If the Ontario election were held today, the new premier could very well be Doug Ford, recently elected to lead the opposition Progressive Conservative party.

“There is no indication of where [Ford] might stand on auto insurance,” Willie Handler, principal of Willie Handler and Associates, said Monday in an interview. Handler is a former Ontario public servant who worked for 20 years on auto insurance regulation.

Ford, the older brother of the late former Toronto mayor Rob Ford, was elected PC party leader March 10. Ford did not respond to an interview request from Canadian Underwriter.

Patrick Brown led the PCs until January. With Brown at the helm, the PCs promised that if elected to power, they would direct the Financial Services Commission of Ontario to stop using postal codes as a rating factor. The PCs under Brown were concerned that vehicle owners in some cities – such as Brampton, Mississauga, and Vaughan – were paying higher rates than other residents.

But Ford “is basically tearing up the Patrick Brown platform and is putting together a new platform” Handler said. “It may not even include auto insurance.”

The Toronto Star reported earlier that in an online survey of Ontarians, 43% of decided voters said they would vote for the PC party while 27% would vote Liberal and 23% would vote NDP.

Handler would “not be surprised” if Ford “wants to do something” about the use of postal codes to determine auto insurance rates. This, Handler suggested, is because Ford is popular in some cities bordering Toronto.

In the 15 years since the Liberals replaced the PCs as Ontario’s ruling party, the Liberals have introduced several reforms. These include:

  • a $3,500 cap on minor injuries;
  • reducing mandatory accident benefits coverage (once in 2010 and again in 2016);
  • moving the dispute resolution system from the Financial Services Commission of Ontario to the License Appeal Tribunal; and
  • changing the definition of catastrophic impairment.

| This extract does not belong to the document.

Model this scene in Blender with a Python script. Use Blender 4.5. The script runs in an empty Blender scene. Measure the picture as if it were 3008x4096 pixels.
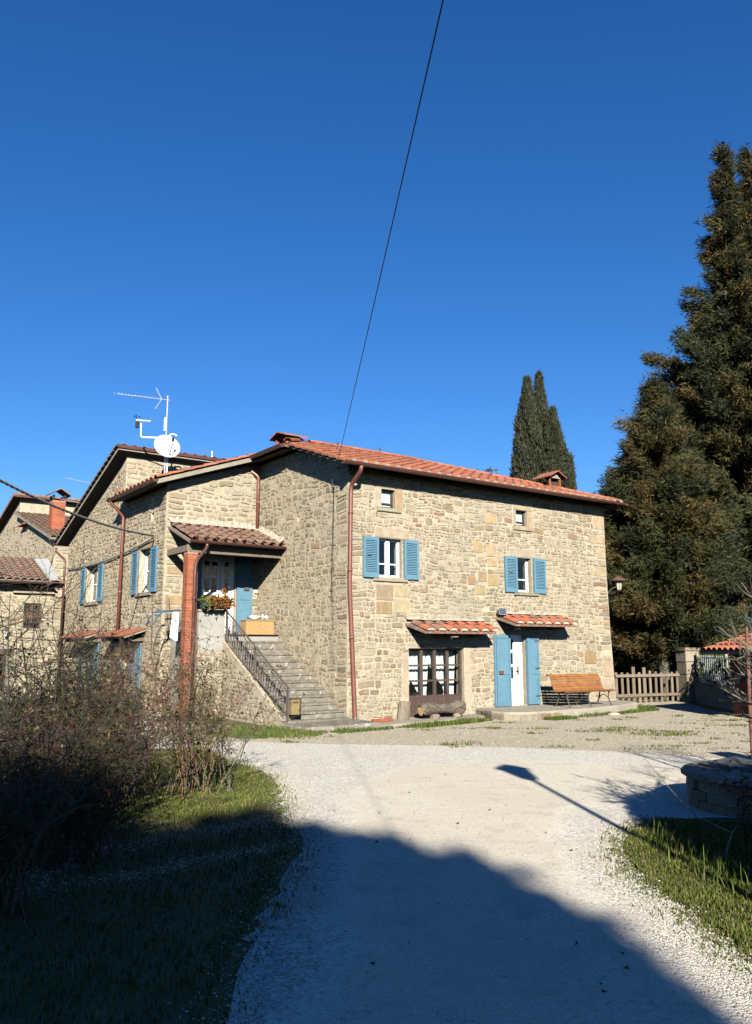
import bpy, math, random
import numpy as np
from mathutils import Vector, Matrix

# ------------------------------------------------------------------ camera, sky, sun, exposure
scene = bpy.context.scene
col = scene.collection
R = math.radians
cd = bpy.data.cameras.new('camera'); cam = bpy.data.objects.new('camera', cd); col.objects.link(cam)
cd.sensor_fit = 'VERTICAL'; cd.sensor_height = 36.0; cd.lens = 28.8
cd.clip_start = 0.05; cd.clip_end = 3000
cam.location = (0, 0, 1.8); cam.rotation_euler = (R(90 + 9.307), 0, 0)
scene.camera = cam

SUN_EL, SUN_AZ = 26.0, -6.0           # elevation; azimuth of the light's travel, degrees from +Y towards +X
world = bpy.data.worlds.new('World'); scene.world = world; world.use_nodes = True
wn = world.node_tree.nodes; wl = world.node_tree.links
wn.clear()
sky = wn.new('ShaderNodeTexSky'); sky.sky_type = 'NISHITA'; sky.sun_disc = False
sky.sun_elevation = R(SUN_EL); sky.sun_rotation = R(180 + SUN_AZ)
sky.altitude = 500; sky.air_density = 1.15; sky.dust_density = 0.1; sky.ozone_density = 4.0
bg = wn.new('ShaderNodeBackground'); bg.inputs['Strength'].default_value = 0.05
wo = wn.new('ShaderNodeOutputWorld')
hs = wn.new('ShaderNodeHueSaturation'); hs.inputs['Saturation'].default_value = 1.25
wl.new(sky.outputs[0], hs.inputs['Color']); tn_ = wn.new('ShaderNodeVectorMath'); tn_.operation = 'MULTIPLY'; tn_.inputs[1].default_value = (.56, .68, .88)
wl.new(hs.outputs[0], tn_.inputs[0]); wl.new(tn_.outputs[0], bg.inputs['Color']); wl.new(bg.outputs[0], wo.inputs[0])
sd = bpy.data.lights.new('sun', 'SUN'); sun = bpy.data.objects.new('sun', sd); col.objects.link(sun)
sd.energy = 5.0; sd.angle = R(0.53); sd.color = (1.0, 0.93, 0.80)
sun.rotation_euler = (R(90 - SUN_EL), 0, R(-SUN_AZ)); sun.location = (2, -20, 30)
scene.view_settings.view_transform = 'Standard'; scene.view_settings.look = 'None'
scene.view_settings.exposure = 1.68; scene.view_settings.gamma = 1.0; scene.view_settings.use_curve_mapping = False
scene.cycles.max_bounces = 6; scene.cycles.diffuse_bounces = 0; scene.cycles.transparent_max_bounces = 12

rng = random.Random(7)
OX, OY, HROT = -0.6787, 19.6382, R(35.3225)      # front-left corner of the main house; facade direction
CH, SH = math.cos(HROT), math.sin(HROT)
def wd(u, v, z=0.0): return (OX + u*CH - v*SH, OY + u*SH + v*CH, z)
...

Starting in 2013, the Liberals tried  unsuccessfully to reduce the average premium by 15%. The NDP demanded the 15% reduction as a condition to supporting the 2013-14 budget and allowing the Liberals to remain in power.

The NDP “have made a lot of noise about [Ontario auto insurers’] profits, so I would expect that if they were to actually form a government, they would want to see whether or not companies are making too much money,” Handler said. “I don’t know what ‘too much’ is. I don’t think they do either.”

In 2014, the NDP voted against the budget, resulting in an election that returned the Liberals to power with a majority.